Eldon: That reminds me of what I've been reading lately on Quantum Physics. They are trying to find a unifying theory that explains the very small and the very large. All these scientists, mathematicians, evolutionists, physicists, are all coming at that problem from these different angles. They have no synthetic statement yet, but are all working towards the same thing.

Cal: In the Stephen Hawkins series on PBS a few months ago, they talked about duality, that two totally different things are somehow connected.
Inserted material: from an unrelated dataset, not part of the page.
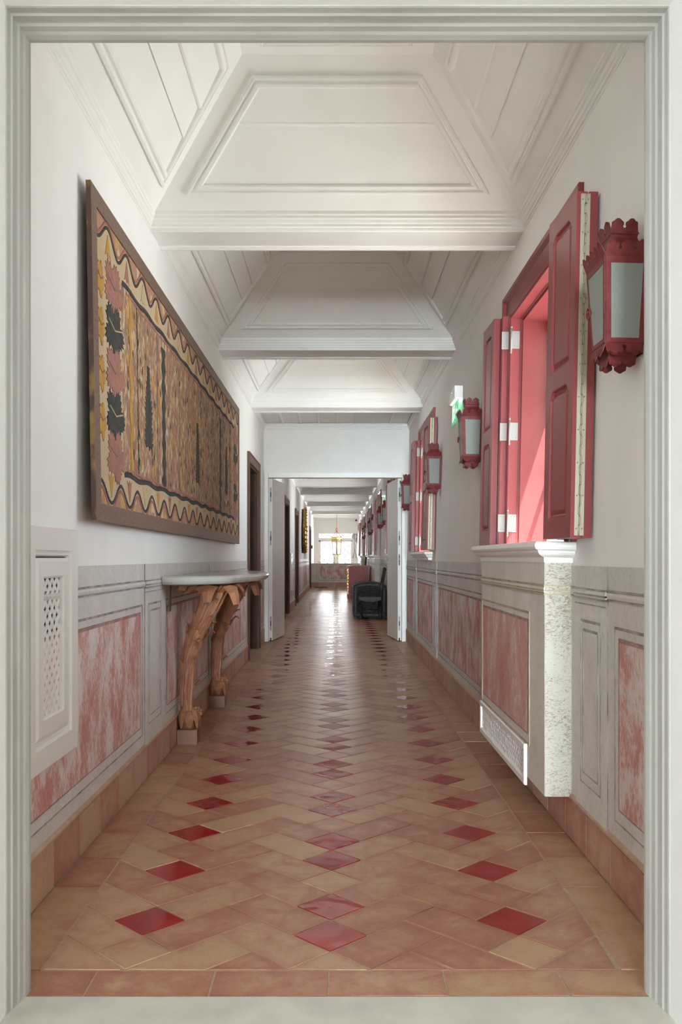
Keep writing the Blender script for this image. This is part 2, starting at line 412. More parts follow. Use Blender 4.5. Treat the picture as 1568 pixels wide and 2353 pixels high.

Paul: This is sometimes called Perennial Wisdom--the interconnectedness of all things, that an underlying wisdom has always been there. If diversity is not honored, you lose the color of life, and paint everything the same. Like an idealogue. A multitude of perspectives gives a clearer picture. This seems like what these scientists Eldon mentioned are doing; honoring diversity while searching for connection.

Janice: That reminds me of a koan I recently read: A master was asked, "Are enlightened people subject to cause and effect? The Master replied, "No", and then was transformed into a fox for five hundred lifetimes. When he eventually returned to human form, he added, "But they are also not blind to causality."

Nature as Idealism


Paul: Critics tend to see Emerson as a rationalist. But his ideas were about man and his ability to elicit nature. We are powerful over nature, because our consciousness changes matter. Ralph doesn't differentiate man from consciousness. Consciousness has dominion over the material world. He believed there was a teleology in the universe--the higher evolution of all things. He also believed the universe had a personality.

Janice: How does consciousness change the material?

Paul: The origin of the universe has a point of view, has affection and personality. It moves the universe forward. Emerson is anthropomorphising nature. I differentiate between absolute and finite aspects of nature; the difference is in limitations.

Lyle: Our highest form of consciousness is similar to God.

Paul: Is it "my" consciousness" or that of a supreme being? I feel more like a channel at those times.

Linda: In relation to Janice's question, a good example happened at work a few years ago. Me and Brenda, a woman I work with, had been in conflict on a stressful project. For me the conflict was related both to work and to personal issues with her. She pushed my buttons. But during a confrontation, for some reason I had a glimpse of her human side. It moved me so much, that I anonymously gave her a white rose. Since then, her and I don't argue in the same way. A basic respect that wasn't there before remains between us. Even though she can still push my buttons. I see this as consciousness changing the material--it directly affects how we work, make things, interact with other people.

Eldon: Personality can speak through a person. Teachers can infuse personality into their teaching, so that it becomes part of their message. Their personality is so strong, they can bullshit and people believe them.

Bev: That reminds me of this workshop I went to the other day. It was on how to have a successful interview. Studies have shown that content, how you answer questions, makes up 7% of the final decision. Your personal image, how you look, talk, the impression you give, makes up 70%.

Paul: It depends on where on the spectrum of consciousness you approach that. I don't see a congruity between who I am and what I look like, but there should be. The collective approach makes judges the person by how they look, and has preconceived ideas about how people should look. But on the higher end, who you are incarnate's itself. This is makes sense; congruity respects individuality.

Bev: When you only look at the surface value, its very uncreative.

Paul: Bring faith, affection, love to analysis. I don't know a thing if I don't love it, be it. Allow yourself to enter its consciousness. If you fear existence, you'll need to affirm the objective/subjective distinction. If you're content (or have faith), you're free to love.

Eldon: When you can't enter someone's world like that, is it because you haven't differentiated enough or don't love enough?

Paul: Both. You must have the capacity to observe difference. It takes discipline, suffering, to really love something.